── Recorded data

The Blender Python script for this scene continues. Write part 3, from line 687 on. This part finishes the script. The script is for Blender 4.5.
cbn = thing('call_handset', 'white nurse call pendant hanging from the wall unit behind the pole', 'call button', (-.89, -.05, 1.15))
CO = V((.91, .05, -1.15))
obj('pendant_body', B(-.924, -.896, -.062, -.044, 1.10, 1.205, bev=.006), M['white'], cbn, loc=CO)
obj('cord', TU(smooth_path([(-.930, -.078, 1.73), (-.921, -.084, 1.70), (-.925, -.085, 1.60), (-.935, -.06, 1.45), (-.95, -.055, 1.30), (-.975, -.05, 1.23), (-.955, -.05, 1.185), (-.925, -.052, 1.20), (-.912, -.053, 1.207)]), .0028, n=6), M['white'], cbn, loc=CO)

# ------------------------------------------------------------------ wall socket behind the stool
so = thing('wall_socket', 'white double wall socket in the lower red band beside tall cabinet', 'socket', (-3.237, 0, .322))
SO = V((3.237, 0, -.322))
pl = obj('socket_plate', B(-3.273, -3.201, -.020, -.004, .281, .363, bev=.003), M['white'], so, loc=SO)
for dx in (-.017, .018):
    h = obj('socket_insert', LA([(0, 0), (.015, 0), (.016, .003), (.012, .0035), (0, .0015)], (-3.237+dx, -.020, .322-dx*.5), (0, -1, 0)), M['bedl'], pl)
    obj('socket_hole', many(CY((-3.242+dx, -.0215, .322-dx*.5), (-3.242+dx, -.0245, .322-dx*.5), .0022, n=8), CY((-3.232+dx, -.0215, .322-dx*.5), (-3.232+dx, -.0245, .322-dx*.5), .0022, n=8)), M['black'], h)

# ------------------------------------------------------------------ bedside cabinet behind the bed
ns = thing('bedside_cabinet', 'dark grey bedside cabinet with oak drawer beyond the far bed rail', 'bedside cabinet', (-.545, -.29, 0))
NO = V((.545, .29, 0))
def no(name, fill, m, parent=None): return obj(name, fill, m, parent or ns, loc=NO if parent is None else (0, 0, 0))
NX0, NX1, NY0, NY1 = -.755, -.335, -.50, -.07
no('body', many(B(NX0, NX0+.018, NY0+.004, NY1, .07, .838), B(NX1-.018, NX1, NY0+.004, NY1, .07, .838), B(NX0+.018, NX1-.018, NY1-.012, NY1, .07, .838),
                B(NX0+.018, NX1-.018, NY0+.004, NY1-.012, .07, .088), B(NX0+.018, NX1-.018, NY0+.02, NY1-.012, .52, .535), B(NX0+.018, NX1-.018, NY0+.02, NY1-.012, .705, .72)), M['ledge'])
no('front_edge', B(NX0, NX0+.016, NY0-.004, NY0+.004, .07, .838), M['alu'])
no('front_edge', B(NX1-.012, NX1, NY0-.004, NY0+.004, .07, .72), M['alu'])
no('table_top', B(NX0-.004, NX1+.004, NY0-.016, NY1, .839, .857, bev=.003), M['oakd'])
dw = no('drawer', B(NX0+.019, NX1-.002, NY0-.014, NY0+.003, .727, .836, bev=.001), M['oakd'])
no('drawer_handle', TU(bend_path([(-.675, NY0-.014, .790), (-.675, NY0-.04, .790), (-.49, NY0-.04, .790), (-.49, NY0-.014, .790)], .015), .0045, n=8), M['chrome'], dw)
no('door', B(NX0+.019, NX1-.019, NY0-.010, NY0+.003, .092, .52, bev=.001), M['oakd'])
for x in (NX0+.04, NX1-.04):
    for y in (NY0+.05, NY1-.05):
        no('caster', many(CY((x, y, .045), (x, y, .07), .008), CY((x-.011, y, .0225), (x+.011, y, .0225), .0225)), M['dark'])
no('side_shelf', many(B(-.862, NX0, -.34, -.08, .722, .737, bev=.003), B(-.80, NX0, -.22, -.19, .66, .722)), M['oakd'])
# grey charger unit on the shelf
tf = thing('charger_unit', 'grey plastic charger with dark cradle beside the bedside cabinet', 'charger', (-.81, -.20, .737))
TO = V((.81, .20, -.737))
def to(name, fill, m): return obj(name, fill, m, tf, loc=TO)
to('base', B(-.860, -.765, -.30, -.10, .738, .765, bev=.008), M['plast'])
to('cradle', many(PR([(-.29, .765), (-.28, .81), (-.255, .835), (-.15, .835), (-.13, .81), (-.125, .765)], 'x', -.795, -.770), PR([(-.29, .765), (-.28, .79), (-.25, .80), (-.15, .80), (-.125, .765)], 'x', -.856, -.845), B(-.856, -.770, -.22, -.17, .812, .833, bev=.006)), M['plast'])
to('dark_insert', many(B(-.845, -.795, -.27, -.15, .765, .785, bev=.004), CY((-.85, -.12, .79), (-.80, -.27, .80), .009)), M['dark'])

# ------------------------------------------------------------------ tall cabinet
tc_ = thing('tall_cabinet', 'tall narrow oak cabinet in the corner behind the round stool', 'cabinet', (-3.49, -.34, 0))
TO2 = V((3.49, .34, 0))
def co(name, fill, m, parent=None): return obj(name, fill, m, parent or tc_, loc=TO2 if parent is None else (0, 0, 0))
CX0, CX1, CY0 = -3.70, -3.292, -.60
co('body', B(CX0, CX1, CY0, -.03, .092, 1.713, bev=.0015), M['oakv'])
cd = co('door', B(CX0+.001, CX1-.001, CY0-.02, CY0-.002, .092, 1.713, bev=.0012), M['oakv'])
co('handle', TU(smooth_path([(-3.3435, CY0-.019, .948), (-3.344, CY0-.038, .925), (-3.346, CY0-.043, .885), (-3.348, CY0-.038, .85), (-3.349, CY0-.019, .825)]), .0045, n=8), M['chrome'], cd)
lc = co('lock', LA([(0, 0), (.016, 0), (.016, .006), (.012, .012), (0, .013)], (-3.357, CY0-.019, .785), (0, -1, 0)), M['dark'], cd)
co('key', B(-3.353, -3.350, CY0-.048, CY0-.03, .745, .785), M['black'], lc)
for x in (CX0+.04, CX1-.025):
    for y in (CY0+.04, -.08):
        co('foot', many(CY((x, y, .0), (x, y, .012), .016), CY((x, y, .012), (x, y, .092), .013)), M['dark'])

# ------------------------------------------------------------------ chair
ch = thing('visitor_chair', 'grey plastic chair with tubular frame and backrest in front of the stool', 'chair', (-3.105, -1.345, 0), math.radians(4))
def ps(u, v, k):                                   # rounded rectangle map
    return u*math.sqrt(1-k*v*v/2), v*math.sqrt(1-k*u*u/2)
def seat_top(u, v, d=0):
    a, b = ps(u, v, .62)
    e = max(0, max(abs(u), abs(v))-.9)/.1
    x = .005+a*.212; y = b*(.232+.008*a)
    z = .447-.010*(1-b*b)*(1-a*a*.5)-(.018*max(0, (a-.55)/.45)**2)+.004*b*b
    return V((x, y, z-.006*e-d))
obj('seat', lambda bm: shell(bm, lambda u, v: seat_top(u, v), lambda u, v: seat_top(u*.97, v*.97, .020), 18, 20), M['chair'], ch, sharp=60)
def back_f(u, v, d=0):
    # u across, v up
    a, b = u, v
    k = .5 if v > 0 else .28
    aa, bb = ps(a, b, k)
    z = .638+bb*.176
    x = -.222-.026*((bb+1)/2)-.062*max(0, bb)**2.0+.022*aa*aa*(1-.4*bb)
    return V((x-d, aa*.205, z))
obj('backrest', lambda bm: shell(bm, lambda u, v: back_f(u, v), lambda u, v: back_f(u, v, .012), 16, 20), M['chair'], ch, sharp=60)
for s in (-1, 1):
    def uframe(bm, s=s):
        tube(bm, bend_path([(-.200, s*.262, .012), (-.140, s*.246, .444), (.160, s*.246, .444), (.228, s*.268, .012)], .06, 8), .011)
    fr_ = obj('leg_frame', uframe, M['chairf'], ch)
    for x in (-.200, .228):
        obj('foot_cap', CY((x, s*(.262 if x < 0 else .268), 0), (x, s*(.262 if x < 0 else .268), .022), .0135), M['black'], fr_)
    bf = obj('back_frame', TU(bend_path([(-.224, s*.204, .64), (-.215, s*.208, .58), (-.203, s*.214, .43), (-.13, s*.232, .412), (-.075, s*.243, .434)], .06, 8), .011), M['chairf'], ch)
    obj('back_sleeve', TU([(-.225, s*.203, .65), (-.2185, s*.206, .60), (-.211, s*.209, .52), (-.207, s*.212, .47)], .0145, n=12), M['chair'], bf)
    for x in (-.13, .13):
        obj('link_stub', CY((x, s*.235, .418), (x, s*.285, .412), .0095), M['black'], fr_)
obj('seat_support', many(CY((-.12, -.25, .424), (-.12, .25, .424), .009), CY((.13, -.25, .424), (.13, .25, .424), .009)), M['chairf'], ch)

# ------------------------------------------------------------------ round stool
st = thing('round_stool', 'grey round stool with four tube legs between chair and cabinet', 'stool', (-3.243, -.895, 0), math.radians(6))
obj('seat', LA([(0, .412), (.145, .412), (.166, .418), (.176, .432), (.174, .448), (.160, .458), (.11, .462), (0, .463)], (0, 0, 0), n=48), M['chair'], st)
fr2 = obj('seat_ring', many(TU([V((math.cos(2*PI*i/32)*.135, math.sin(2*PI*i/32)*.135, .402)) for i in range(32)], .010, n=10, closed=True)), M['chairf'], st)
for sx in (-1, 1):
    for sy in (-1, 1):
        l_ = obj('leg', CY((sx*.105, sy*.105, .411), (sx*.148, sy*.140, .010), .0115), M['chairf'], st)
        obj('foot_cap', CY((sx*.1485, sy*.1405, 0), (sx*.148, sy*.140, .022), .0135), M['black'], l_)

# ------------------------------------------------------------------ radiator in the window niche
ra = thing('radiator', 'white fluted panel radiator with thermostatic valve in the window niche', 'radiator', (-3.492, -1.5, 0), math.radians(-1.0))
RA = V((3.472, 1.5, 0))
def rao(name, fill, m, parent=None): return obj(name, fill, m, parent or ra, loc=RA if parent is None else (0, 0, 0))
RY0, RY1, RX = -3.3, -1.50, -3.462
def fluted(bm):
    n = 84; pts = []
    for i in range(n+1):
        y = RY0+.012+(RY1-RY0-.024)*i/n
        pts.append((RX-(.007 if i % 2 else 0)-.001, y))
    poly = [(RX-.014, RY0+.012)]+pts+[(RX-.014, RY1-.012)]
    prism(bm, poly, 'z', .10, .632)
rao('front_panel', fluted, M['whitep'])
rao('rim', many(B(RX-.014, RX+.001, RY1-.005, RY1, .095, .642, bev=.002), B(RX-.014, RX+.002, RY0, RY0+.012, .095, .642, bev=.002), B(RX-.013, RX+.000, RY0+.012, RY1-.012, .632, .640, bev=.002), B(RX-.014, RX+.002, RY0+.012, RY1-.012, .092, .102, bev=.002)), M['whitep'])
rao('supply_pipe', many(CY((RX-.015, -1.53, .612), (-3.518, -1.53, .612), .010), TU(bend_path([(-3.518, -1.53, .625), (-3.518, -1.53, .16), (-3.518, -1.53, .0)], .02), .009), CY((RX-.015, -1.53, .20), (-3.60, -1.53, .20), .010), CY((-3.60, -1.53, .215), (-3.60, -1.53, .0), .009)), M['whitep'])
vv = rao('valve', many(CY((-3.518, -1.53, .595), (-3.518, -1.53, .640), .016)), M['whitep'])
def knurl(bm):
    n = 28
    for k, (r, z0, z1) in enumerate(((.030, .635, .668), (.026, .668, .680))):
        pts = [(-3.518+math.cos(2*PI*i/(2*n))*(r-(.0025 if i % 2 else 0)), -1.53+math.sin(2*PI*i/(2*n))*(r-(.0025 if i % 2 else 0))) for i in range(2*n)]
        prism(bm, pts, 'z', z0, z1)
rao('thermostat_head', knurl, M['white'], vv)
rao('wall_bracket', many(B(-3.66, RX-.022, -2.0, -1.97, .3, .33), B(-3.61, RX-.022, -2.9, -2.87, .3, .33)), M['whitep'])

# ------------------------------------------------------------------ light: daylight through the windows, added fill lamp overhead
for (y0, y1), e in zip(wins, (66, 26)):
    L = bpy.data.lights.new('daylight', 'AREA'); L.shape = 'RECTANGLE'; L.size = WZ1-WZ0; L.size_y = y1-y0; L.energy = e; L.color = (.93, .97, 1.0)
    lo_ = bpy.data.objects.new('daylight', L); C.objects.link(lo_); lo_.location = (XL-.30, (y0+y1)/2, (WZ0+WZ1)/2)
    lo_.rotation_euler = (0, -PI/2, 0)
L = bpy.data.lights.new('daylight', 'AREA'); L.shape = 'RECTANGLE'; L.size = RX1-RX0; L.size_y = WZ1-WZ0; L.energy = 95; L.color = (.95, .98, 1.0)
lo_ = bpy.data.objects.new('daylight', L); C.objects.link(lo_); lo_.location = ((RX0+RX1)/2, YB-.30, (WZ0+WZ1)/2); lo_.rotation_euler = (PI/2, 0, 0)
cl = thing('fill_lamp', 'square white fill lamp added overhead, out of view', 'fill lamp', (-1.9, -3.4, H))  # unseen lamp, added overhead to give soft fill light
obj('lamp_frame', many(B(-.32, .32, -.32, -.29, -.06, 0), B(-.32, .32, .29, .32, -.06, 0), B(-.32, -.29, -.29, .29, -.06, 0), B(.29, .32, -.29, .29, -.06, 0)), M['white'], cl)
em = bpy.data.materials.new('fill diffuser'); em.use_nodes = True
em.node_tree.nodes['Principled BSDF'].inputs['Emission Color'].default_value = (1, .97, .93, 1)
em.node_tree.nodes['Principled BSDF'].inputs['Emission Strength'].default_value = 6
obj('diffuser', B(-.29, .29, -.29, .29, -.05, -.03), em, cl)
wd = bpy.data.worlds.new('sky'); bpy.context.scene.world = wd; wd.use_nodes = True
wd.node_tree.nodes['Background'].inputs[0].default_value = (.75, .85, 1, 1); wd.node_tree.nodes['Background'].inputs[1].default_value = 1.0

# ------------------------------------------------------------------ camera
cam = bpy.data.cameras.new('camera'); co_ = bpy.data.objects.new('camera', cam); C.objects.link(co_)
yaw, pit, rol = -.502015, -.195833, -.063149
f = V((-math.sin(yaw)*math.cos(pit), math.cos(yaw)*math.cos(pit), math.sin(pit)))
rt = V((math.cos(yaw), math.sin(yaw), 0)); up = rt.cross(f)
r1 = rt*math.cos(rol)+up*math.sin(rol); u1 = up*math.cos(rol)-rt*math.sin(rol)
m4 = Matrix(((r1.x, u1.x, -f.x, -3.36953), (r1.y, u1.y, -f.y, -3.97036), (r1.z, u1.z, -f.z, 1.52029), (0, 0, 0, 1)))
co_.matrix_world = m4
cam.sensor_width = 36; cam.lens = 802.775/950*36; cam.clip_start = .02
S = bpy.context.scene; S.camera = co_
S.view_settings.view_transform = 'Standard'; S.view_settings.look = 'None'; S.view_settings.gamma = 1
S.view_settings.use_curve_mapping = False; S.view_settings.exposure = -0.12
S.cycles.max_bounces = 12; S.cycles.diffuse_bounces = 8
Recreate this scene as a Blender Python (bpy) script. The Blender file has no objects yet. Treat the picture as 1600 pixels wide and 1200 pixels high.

────

Given exercise
Your task is to list each line of the records with the word "Python".

Complete response
The Blender Python script for this scene continues. Write part 3, from line 687 on. This part finishes the script. The script is for Blender 4.5.
Recreate this scene as a Blender Python (bpy) script. The Blender file has no objects yet. Treat the picture as 1600 pixels wide and 1200 pixels high.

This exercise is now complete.